The task |
Among the records that follow, find the line with "Continue the Blender" and the line with "slab('pale concrete slab". Set down those lines and all lines between them exactly, without adding anything.

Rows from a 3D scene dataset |
[start]
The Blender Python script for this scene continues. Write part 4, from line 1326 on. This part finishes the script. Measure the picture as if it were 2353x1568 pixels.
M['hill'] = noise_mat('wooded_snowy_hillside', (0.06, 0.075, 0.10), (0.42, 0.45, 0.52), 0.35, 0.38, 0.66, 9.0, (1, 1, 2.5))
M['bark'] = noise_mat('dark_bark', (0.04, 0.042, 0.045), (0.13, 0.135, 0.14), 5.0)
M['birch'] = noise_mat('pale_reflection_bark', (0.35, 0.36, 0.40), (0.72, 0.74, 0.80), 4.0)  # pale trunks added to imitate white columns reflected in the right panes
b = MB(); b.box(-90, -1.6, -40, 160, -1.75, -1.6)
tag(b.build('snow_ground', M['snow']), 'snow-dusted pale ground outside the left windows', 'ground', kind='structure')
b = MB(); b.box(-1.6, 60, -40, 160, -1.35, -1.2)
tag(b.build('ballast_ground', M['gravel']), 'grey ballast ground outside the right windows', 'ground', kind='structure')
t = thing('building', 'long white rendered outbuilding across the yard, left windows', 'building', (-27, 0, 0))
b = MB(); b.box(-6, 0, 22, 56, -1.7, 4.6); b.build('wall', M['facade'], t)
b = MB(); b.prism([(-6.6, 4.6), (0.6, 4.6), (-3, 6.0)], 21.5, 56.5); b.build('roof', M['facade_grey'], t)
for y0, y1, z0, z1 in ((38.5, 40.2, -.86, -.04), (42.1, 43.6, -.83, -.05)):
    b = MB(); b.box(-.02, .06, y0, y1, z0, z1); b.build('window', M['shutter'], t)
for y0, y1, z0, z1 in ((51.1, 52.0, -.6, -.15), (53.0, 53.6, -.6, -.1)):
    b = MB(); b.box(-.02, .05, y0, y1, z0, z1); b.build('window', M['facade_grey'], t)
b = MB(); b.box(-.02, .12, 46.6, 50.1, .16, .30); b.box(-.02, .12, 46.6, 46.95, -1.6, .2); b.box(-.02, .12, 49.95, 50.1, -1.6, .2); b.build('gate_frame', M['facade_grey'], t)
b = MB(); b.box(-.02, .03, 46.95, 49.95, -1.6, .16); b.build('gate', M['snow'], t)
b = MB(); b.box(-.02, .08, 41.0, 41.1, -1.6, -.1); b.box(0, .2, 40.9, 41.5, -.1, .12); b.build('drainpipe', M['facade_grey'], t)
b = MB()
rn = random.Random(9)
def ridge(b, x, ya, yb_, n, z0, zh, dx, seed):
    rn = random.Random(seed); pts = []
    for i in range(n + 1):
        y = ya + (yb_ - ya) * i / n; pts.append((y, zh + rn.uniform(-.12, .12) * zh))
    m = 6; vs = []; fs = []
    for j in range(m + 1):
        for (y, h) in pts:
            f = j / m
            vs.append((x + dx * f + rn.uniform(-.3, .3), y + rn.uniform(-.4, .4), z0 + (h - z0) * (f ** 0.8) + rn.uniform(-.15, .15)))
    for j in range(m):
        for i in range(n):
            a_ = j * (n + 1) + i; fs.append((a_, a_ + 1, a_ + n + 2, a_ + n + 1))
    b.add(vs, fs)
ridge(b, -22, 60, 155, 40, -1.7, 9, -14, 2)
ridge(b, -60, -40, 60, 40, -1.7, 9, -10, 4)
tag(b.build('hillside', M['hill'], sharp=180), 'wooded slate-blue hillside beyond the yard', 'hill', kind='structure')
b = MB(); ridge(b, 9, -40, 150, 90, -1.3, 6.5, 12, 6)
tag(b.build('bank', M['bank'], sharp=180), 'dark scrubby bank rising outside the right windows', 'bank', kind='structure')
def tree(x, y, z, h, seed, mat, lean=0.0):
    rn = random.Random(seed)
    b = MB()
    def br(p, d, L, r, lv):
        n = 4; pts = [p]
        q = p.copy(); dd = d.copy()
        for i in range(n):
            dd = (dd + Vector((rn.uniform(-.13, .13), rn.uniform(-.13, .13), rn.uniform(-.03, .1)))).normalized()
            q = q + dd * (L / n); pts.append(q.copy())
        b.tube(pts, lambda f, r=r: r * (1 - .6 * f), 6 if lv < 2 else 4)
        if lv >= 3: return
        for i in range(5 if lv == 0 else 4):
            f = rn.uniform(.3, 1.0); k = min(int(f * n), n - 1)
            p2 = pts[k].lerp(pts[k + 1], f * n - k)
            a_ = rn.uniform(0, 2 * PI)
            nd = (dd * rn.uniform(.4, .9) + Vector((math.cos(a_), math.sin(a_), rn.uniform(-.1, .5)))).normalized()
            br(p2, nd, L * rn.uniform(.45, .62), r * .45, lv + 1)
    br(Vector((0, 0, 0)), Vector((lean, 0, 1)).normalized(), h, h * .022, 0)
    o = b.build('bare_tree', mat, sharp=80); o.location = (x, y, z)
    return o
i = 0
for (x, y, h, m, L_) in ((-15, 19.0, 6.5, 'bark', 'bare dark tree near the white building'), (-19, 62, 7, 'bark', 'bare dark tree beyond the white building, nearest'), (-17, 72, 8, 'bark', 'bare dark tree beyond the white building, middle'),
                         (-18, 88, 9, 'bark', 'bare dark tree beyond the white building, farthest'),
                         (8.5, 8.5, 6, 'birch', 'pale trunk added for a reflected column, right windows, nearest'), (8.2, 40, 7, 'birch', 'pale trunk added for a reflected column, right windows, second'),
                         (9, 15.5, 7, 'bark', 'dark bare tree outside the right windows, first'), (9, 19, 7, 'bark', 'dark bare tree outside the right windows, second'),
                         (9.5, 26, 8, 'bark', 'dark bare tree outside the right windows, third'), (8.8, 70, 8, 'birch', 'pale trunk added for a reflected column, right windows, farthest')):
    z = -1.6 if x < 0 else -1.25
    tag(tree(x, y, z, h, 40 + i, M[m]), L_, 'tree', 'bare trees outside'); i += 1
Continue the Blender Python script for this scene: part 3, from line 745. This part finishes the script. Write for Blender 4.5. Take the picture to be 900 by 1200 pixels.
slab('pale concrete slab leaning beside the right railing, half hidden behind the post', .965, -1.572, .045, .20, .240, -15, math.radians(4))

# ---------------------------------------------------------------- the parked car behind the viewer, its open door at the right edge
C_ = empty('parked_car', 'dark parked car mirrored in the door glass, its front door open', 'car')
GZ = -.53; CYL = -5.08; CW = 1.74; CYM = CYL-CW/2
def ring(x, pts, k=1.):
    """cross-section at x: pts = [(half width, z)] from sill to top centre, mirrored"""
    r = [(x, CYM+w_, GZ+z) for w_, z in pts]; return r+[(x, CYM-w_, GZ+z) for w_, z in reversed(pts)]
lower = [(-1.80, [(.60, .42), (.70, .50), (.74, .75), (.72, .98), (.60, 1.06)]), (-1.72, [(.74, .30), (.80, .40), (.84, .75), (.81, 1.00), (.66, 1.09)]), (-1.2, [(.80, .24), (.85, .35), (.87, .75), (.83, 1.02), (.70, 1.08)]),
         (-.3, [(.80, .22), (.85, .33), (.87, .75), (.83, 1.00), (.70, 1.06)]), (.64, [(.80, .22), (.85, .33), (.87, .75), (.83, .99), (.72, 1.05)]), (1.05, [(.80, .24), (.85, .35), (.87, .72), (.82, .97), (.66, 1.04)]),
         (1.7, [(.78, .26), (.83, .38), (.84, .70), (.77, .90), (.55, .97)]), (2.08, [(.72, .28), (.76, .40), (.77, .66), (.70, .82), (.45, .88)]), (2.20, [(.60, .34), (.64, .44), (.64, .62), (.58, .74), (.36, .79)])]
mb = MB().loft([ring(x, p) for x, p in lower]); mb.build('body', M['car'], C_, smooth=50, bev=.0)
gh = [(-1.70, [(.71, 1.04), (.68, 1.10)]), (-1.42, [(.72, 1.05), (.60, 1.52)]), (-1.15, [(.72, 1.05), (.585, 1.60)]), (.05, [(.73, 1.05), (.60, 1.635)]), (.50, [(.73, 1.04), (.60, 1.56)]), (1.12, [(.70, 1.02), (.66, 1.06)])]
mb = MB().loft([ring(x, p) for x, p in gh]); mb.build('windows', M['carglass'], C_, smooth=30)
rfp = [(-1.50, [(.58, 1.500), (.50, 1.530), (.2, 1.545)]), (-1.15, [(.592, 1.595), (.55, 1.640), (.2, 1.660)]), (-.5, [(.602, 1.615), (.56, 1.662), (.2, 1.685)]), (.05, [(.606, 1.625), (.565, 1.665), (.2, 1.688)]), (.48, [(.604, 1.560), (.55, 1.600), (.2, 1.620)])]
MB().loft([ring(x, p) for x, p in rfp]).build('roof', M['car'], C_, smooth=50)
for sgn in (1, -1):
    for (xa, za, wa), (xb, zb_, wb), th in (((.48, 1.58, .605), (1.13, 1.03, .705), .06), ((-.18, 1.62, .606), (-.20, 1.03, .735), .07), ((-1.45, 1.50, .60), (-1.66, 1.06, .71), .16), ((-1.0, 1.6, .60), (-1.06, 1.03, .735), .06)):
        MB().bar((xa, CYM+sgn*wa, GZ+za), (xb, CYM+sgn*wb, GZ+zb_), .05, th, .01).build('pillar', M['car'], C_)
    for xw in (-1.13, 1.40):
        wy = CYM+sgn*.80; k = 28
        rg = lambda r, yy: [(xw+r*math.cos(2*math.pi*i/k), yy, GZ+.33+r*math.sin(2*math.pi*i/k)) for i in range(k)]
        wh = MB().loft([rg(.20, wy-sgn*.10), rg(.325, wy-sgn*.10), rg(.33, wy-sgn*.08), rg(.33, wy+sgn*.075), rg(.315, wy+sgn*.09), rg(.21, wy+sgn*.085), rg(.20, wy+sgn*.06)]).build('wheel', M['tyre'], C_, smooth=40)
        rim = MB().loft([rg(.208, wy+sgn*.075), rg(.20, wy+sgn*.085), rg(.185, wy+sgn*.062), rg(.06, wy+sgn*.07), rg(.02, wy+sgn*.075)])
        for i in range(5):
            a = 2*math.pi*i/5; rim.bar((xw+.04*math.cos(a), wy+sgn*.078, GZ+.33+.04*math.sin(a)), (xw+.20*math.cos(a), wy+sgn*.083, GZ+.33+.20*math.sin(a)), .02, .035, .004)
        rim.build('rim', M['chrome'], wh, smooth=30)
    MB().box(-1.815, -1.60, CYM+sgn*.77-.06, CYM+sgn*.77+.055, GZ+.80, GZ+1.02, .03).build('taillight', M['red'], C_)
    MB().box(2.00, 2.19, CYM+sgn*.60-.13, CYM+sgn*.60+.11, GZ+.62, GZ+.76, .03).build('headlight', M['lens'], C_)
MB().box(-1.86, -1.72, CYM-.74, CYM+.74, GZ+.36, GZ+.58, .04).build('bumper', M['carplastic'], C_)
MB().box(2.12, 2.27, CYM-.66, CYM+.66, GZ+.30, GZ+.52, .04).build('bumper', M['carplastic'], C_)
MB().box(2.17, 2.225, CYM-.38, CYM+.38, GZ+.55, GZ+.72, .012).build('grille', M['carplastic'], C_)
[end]
Full response |
Continue the Blender Python script for this scene: part 3, from line 745. This part finishes the script. Write for Blender 4.5. Take the picture to be 900 by 1200 pixels.
slab('pale concrete slab leaning beside the right railing, half hidden behind the post', .965, -1.572, .045, .20, .240, -15, math.radians(4))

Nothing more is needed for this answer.